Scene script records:
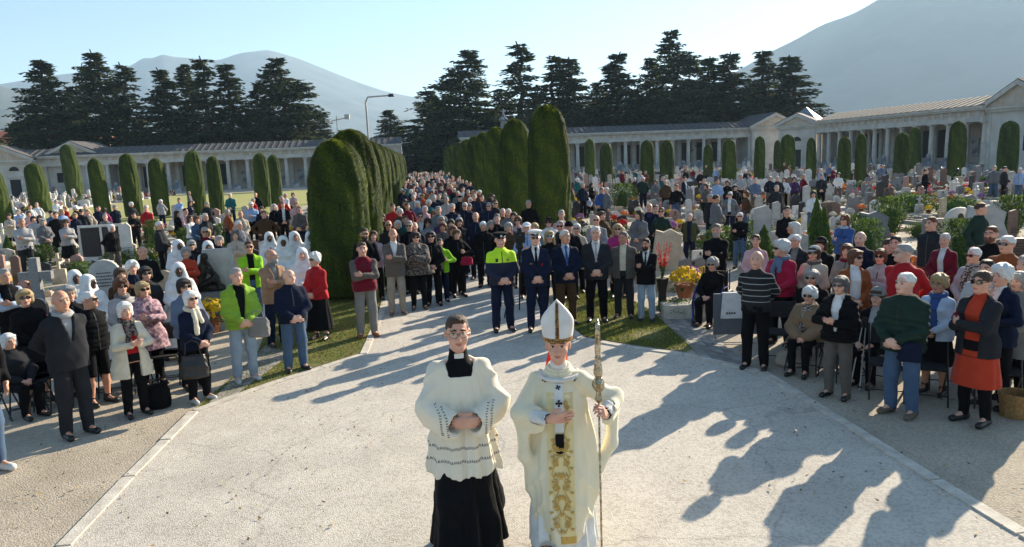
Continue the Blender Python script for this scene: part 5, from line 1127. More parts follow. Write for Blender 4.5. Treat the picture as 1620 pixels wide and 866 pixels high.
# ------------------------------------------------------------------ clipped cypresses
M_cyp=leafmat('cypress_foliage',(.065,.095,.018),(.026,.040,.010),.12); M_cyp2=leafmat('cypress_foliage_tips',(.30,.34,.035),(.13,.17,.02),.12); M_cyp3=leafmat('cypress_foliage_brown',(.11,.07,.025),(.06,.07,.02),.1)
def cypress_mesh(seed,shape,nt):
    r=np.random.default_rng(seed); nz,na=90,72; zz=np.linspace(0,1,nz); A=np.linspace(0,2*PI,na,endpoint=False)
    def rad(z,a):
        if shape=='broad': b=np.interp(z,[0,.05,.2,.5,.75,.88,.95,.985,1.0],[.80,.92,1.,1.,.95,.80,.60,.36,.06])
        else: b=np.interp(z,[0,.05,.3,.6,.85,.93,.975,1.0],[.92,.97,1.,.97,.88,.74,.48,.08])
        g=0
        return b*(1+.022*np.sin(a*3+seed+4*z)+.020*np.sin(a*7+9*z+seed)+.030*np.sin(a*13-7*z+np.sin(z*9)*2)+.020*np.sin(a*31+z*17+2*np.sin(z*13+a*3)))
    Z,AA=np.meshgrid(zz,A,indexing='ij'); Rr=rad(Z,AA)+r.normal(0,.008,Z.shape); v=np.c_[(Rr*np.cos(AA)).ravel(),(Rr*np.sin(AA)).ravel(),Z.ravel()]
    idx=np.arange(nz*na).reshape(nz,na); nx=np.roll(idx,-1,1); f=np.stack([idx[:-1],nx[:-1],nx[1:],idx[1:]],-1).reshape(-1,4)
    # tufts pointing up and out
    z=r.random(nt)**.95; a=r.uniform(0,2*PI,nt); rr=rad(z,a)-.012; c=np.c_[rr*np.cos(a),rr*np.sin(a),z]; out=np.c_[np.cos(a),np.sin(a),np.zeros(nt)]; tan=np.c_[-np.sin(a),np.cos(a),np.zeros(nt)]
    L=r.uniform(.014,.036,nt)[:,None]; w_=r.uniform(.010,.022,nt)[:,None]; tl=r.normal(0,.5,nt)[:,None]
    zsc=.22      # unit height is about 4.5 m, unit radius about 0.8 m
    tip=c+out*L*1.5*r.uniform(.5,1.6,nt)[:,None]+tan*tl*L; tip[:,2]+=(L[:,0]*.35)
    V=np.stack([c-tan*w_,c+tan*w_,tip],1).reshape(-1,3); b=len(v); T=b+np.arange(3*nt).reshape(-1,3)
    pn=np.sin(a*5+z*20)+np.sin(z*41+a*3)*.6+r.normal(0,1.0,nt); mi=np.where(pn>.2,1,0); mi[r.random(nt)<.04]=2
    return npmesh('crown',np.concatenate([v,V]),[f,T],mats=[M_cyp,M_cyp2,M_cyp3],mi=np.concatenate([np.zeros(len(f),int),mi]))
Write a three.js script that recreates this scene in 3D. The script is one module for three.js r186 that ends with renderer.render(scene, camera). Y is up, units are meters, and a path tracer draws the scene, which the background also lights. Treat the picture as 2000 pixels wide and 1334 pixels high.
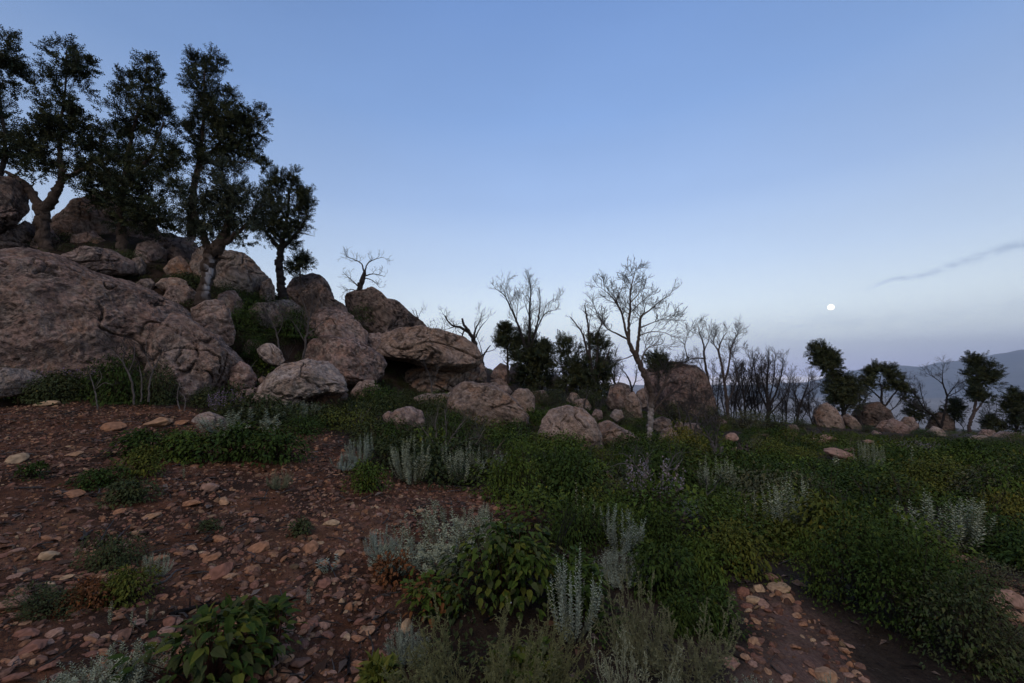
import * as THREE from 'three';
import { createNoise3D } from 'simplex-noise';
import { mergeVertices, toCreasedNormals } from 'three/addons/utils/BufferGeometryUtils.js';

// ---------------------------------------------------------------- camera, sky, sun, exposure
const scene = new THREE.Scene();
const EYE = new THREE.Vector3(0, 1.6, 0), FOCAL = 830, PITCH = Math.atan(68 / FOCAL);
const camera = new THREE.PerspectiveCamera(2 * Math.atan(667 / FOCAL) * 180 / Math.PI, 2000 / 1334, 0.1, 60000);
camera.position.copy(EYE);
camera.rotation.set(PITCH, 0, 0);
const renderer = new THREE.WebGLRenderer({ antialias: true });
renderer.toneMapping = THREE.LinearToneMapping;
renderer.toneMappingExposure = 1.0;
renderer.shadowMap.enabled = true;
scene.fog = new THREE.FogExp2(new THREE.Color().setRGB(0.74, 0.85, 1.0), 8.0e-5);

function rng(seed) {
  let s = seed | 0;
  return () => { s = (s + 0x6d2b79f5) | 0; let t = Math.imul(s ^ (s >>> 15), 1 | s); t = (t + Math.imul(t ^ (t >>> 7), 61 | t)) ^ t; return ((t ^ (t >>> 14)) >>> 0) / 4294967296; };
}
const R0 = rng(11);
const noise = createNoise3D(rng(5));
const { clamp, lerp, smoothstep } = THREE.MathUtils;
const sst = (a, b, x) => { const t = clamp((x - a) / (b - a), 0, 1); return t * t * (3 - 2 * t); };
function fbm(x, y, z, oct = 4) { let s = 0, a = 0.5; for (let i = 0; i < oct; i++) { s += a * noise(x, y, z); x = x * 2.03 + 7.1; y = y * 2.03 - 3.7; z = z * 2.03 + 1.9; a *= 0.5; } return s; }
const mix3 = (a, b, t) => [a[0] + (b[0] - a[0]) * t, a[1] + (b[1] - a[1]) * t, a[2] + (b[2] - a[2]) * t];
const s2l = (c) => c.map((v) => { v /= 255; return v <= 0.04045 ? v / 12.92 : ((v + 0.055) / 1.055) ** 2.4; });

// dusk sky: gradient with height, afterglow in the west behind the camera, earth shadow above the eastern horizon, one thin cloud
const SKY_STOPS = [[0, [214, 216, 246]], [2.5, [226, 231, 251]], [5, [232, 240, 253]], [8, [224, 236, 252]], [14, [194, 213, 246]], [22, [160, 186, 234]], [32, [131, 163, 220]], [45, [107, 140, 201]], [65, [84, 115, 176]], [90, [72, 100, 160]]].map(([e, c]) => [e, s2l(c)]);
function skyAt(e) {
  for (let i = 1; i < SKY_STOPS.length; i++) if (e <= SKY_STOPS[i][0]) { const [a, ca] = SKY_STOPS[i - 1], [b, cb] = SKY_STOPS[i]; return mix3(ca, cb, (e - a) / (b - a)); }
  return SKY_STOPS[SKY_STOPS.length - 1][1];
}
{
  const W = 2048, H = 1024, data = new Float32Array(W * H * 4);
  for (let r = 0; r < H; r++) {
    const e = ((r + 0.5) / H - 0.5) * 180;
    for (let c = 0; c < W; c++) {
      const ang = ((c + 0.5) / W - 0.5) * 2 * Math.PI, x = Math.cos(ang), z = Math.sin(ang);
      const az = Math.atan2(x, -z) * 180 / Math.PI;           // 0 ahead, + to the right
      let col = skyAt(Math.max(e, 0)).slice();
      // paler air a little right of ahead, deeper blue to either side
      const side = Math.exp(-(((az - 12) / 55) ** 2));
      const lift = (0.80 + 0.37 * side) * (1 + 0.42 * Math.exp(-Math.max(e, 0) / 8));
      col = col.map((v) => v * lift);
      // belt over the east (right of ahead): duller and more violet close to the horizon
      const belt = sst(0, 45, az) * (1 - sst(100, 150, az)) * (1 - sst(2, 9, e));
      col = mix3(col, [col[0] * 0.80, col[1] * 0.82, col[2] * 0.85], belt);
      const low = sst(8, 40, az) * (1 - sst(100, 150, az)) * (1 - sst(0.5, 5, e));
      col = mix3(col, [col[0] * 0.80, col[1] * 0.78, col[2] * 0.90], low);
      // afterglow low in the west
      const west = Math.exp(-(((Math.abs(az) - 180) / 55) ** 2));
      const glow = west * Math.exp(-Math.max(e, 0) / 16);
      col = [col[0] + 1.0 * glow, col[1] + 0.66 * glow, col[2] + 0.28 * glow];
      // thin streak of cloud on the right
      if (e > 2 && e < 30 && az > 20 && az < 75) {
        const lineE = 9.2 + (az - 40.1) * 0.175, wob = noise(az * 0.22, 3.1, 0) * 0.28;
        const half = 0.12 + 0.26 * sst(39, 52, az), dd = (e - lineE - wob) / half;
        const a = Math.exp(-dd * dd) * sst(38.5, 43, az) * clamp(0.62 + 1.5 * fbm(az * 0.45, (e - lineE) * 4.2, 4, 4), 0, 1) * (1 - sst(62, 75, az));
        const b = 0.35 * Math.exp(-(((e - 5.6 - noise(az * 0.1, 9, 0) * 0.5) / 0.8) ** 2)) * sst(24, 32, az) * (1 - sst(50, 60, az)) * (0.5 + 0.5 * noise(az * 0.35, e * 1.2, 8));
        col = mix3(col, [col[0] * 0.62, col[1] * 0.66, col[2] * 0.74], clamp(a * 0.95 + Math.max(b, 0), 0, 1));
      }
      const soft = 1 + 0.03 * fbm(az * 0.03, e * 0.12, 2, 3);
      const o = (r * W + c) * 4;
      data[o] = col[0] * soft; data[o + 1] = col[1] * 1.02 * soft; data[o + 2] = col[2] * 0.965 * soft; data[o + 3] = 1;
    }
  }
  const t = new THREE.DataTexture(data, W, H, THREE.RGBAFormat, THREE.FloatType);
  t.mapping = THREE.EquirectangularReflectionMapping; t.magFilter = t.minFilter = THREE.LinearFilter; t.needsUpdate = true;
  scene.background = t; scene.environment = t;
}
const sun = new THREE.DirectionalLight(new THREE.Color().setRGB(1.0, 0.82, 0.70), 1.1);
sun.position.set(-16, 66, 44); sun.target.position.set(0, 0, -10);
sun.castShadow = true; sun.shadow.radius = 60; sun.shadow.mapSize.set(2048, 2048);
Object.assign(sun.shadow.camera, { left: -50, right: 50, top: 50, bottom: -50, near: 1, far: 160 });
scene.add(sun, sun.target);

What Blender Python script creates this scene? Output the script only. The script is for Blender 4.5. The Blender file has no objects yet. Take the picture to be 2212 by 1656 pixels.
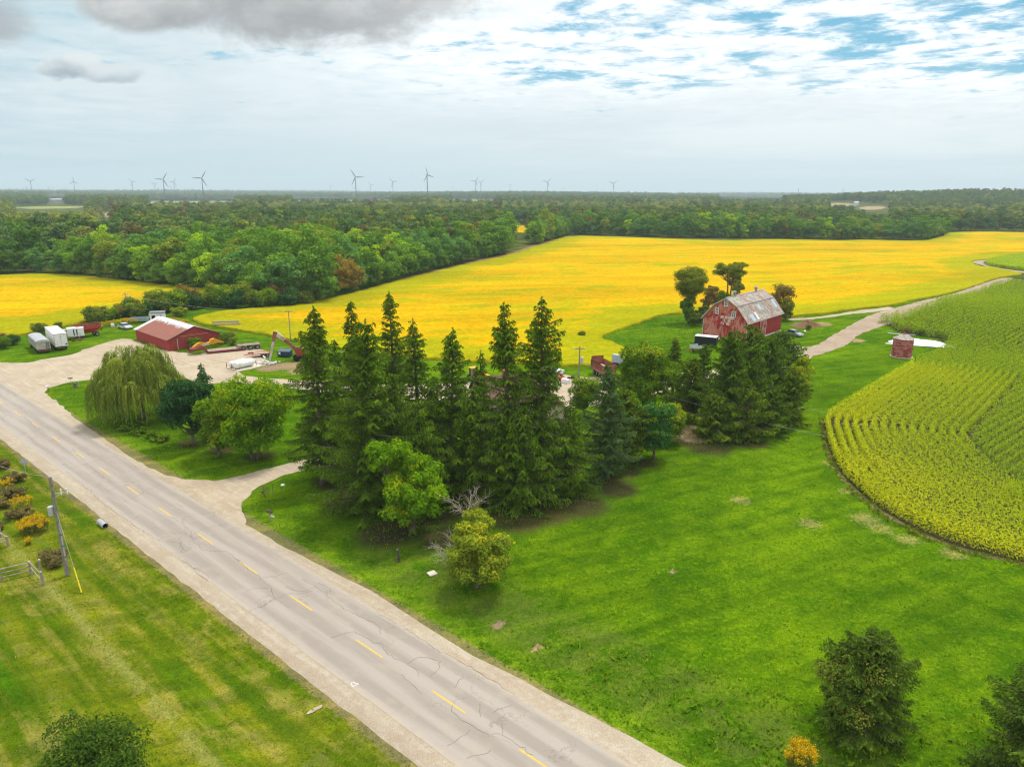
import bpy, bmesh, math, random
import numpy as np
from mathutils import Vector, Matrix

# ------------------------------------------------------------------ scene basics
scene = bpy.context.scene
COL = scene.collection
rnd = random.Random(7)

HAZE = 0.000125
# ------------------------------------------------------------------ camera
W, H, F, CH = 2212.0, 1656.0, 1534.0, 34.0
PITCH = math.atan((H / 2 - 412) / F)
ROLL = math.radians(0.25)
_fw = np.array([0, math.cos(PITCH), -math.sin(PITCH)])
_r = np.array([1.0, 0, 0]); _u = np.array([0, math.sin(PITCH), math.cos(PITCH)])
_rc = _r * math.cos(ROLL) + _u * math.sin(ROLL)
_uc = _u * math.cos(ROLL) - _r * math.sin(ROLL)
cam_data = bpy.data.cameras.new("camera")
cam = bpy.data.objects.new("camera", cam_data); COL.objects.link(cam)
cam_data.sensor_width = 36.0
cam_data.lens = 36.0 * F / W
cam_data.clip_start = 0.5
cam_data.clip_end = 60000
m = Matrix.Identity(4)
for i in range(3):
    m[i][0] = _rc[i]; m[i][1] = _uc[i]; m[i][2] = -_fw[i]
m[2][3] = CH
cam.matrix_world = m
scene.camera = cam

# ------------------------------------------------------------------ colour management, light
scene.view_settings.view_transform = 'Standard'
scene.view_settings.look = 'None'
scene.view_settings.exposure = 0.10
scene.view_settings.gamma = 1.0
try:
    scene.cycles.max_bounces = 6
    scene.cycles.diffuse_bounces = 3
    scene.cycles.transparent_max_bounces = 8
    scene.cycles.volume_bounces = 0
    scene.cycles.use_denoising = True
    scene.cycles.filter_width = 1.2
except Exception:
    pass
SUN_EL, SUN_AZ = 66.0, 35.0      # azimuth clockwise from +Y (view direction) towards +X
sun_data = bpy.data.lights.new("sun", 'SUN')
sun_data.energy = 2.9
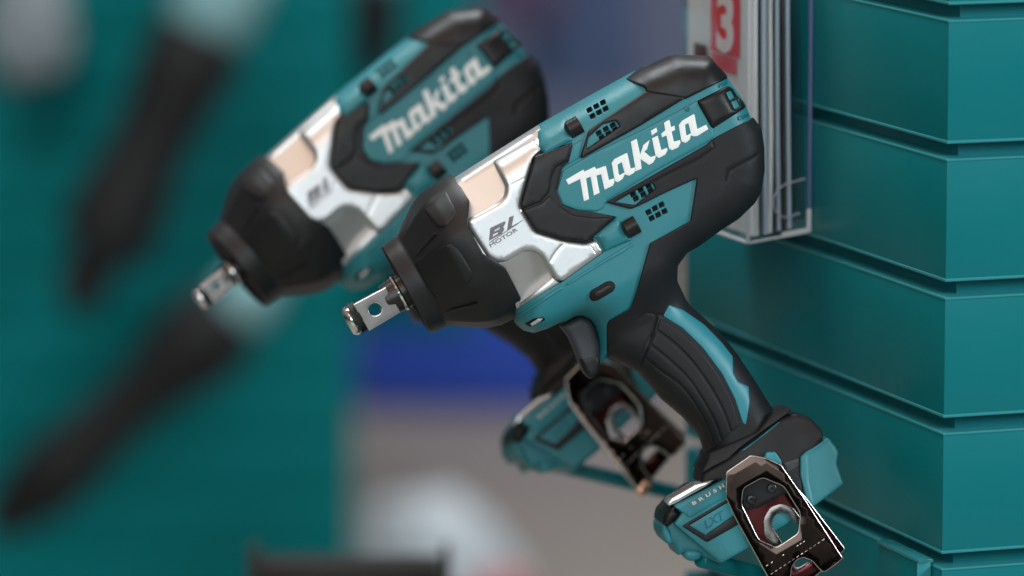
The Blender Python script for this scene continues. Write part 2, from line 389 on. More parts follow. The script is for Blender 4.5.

• [TASK REQUIREMENTS] Copy exactly the stretch of lines that starts at the line holding "What Blender Python" and ends at the line holding "from mathutils import Vector, Matrix". Drop the pictures.

• [THE OUTPUT]
What Blender Python script creates this scene? Output the script only. The script is for Blender 4.5. The Blender file has no objects yet. Take the picture to be 2212 by 1656 pixels.
import bpy, bmesh, math, random
import numpy as np
from mathutils import Vector, Matrix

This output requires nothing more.